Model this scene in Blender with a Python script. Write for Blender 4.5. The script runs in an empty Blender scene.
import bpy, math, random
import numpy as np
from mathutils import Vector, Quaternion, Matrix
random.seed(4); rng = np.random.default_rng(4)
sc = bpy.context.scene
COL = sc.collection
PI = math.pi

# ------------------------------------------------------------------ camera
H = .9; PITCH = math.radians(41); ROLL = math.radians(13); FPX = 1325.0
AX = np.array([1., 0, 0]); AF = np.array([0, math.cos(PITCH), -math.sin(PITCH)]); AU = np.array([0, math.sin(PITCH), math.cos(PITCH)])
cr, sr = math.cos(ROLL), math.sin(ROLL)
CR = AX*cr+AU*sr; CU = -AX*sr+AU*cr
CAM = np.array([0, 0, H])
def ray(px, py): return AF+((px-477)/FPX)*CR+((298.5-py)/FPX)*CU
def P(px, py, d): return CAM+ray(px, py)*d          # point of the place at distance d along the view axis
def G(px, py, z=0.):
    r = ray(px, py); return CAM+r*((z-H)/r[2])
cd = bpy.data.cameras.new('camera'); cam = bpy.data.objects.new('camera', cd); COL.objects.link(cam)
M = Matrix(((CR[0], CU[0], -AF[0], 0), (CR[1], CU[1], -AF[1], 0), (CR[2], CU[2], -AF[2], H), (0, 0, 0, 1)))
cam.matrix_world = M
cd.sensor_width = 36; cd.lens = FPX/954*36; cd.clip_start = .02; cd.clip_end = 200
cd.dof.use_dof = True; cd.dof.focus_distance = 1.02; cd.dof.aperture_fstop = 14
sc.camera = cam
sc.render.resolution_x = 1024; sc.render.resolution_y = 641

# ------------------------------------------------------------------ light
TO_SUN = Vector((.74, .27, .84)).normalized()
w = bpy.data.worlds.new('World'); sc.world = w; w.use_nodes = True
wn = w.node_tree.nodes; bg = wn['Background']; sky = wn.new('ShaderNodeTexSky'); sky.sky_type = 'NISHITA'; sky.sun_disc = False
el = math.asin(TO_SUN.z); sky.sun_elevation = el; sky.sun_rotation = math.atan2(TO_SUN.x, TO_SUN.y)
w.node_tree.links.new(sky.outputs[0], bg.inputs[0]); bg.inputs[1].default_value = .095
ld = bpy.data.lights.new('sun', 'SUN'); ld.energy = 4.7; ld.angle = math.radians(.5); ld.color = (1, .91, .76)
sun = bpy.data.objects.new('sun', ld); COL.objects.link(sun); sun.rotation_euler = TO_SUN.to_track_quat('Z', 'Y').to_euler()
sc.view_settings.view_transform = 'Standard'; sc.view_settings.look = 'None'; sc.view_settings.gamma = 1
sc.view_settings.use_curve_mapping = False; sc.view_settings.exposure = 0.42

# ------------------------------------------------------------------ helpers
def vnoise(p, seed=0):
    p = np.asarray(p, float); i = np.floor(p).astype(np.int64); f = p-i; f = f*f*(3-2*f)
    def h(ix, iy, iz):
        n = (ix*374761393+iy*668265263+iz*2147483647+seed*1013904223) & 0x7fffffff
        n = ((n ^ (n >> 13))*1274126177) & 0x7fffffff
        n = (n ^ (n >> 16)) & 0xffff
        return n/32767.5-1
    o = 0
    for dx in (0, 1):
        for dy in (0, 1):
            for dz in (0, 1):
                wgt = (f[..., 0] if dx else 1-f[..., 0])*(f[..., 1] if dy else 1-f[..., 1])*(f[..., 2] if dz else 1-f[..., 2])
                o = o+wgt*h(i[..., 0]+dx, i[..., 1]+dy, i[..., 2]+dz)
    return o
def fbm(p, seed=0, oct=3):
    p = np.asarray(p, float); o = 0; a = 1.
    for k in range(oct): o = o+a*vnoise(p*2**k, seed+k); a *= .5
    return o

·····

What needs to be done - All lines from the beginning of the material above through the one with "PI = math.pi" need to be returned exactly; please return those and only those.

Exercise answer -
Model this scene in Blender with a Python script. Write for Blender 4.5. The script runs in an empty Blender scene.
import bpy, math, random
import numpy as np
from mathutils import Vector, Quaternion, Matrix
random.seed(4); rng = np.random.default_rng(4)
sc = bpy.context.scene
COL = sc.collection
PI = math.pi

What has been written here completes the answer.